RivCo lawmakers respond to passage of state budget


The California Senate approved a record $214.8 billion budget that now goes to Gov. Gavin Newsom for consideration, and several Riverside County lawmakers are speaking out against what they call “morally wrong,” a “failure to solve real problems” and “increase” in financial burdens to taxpayers in the state.

The new budget includes money to give taxpayer-funded health insurance to some low-income adults ages 18-25, living in the country illegally, authorizes $650 million in spending to address the state’s housing and homelessness crisis and bolsters Cal Fire after the state suffered through the most devastating wildfire season in state history in 2018.

Under the new budget, which includes a $22 billion surplus and either a $695 or 2.5% of the household income fine for Californians who fail to purchase health insurance and sets aside an additional $450 million over three years to reduce insurance costs even more for middle-income residents, has Assemblywoman Melissa Melendez, R, Lake Elsinore, more than a little hot under the collar.

“The ‘healthcare for all’ ideology is embedded in this budget … by way of forcing every legal citizen of California to purchase insurance or face a $695 fine, but giving it away for free to illegal aliens,” she said, adding that California is No. 1 in poverty in the nation.

“Budgets are about priorities,” Sen. Jeff Stone, R, Palm Springs, said. “I agree with the belief that we should be philanthropic to the working families who struggle to make ends meet. I agree that we should care about working poor who can’t afford healthcare. That’s why I find it morally wrong to raise taxes on working men and women in order to give free healthcare to individuals between the ages of 18 and 25 who are in this country illegally.”

Melendez said that she believes Legislative democrats are more than willing to continue spending other people’s money while having little to no success to point to.

“Los Angeles spent over half a billion dollars last year to ‘fight’ homelessness. The result was an embarrassing 12% increase in homelessness,” she said. “This year’s budget proposes spending $650 million on ‘fighting’ homelessness for the entire state, the bulk of that money likely destined for cities like Los Angeles, which failed miserably at its last attempt. No Californian should expect that the state will do a better job, because the Democrat majority party has shown they’re incompetent at problemsolving.”

Sen. Mike Morrell, R-Rancho Cucamonga, said that over the next two years businesses will pay $3 billion in new taxes while consumers will be charged $1 billion over the next three years in health penalty taxes, all on top of the six-cents per gallon gas increase set to begin July 1.

“Have you had enough,” he asked. “Despite a record-setting $215-billion budget, including a $22-billion surplus, the governor and legislative Democrats still want more of our money.”

Stone was quick to point out that the state has a litany of serious problems that need to be addressed.

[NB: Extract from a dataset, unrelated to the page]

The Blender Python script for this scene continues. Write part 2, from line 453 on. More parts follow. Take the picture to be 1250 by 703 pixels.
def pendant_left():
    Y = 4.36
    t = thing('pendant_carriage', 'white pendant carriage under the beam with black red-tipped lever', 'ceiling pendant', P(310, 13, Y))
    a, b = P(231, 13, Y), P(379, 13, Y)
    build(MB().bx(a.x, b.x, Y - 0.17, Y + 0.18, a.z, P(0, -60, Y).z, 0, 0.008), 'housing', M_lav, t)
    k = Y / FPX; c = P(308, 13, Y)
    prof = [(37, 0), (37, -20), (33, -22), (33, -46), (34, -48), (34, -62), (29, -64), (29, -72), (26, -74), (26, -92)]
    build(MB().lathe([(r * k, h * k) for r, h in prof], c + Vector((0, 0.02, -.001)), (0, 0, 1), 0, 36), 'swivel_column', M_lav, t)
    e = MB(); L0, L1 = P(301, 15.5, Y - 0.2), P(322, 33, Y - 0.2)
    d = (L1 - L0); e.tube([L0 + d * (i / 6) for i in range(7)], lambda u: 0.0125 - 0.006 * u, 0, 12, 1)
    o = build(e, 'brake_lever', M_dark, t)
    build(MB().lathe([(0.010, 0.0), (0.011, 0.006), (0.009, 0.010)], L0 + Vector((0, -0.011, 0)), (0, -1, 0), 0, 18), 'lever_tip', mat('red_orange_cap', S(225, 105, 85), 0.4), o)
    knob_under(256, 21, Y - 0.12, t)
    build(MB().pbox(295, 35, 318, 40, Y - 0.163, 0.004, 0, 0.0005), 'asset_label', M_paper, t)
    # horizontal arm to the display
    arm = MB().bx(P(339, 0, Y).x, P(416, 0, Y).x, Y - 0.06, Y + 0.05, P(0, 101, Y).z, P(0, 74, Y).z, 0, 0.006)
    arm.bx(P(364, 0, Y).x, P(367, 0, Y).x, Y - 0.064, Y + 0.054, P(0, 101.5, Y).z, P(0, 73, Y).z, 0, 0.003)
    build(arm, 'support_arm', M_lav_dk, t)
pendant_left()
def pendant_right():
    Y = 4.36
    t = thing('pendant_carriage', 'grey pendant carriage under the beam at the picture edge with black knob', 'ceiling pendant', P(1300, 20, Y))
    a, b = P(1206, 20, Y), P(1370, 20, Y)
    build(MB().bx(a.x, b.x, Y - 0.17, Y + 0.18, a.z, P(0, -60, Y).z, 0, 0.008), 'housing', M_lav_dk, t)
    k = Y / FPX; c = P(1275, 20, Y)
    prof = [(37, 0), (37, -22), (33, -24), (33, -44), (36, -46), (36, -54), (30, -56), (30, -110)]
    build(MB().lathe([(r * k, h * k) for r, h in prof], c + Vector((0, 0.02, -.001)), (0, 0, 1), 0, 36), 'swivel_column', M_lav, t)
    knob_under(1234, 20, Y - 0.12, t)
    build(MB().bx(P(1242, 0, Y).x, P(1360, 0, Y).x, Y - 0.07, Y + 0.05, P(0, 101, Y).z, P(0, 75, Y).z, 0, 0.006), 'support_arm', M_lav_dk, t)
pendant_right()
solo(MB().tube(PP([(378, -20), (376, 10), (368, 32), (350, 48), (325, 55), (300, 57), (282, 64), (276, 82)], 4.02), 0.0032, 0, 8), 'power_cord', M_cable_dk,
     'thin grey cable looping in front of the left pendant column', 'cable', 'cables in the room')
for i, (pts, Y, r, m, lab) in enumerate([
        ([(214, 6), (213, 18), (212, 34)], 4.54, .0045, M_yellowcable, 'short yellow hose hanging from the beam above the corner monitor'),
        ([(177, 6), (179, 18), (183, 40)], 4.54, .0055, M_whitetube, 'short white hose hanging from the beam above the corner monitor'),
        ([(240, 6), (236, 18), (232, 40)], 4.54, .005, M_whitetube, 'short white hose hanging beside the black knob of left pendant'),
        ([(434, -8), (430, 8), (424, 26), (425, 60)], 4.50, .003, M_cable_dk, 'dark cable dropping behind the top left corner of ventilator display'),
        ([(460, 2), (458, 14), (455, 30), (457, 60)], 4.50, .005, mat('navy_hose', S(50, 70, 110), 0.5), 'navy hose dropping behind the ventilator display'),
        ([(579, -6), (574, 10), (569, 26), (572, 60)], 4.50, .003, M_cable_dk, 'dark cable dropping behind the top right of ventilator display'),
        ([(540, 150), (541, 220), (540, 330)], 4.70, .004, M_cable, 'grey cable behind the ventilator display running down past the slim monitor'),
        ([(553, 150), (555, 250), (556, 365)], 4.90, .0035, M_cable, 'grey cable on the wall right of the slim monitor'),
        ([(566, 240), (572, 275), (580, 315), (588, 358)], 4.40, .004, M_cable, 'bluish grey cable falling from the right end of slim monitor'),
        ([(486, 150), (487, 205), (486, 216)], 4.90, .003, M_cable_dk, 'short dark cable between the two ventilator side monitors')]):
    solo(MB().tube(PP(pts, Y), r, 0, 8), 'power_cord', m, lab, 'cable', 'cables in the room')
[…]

“Even though we are the fifth largest economy in the world, there are still over 130,000 people who go to sleep every night in their cars, on our streets or in our limited homeless shelters,” Stone said. “The fact that nearly 11,000 of these people are veterans is unforgivable – especially when the Legislature appears ready to give nearly $100 million to free healthcare for those in the country illegally.”

Stone said that he understands that “we all want people to be able to live the American dream.”

“Unfortunately, the Democrat majority seems to believe the dream is having taxpayers pay for free stuff for everyone instead of everyone becoming taxpayers,” he said.

Morrell said he believes that the increased financial burdens due to these increases will be nothing but problematic for those who call California home.

“The next generation cannot afford for the state to increase financial burdens on them, but that is what will happen as government continues to take our money, mismanage it and ask for more,” he said, adding that public safety is the government’s first priority. “Its next priority is to help those citizens who can’t help themselves.  My concern about this budget is that it rewards those who are here illegally and punishes those who have played by the rules and still can’t seem to get any relief from the Democrat majority.”

For Melendez, who called the state budget “a failure to solve real problems,” and pointed out that “California has the most homeless, the worst roads, despite the highest gas tax, a housing crisis and a great need to build water storage with none yet being built,” it all comes down to one thing, the people of California who deserve better.

“If a budget is a statement of values, then legislative Democrats are clearly stating what they value most is getting re-elected by stripping people of their personal dignity and keeping them dependent on government.”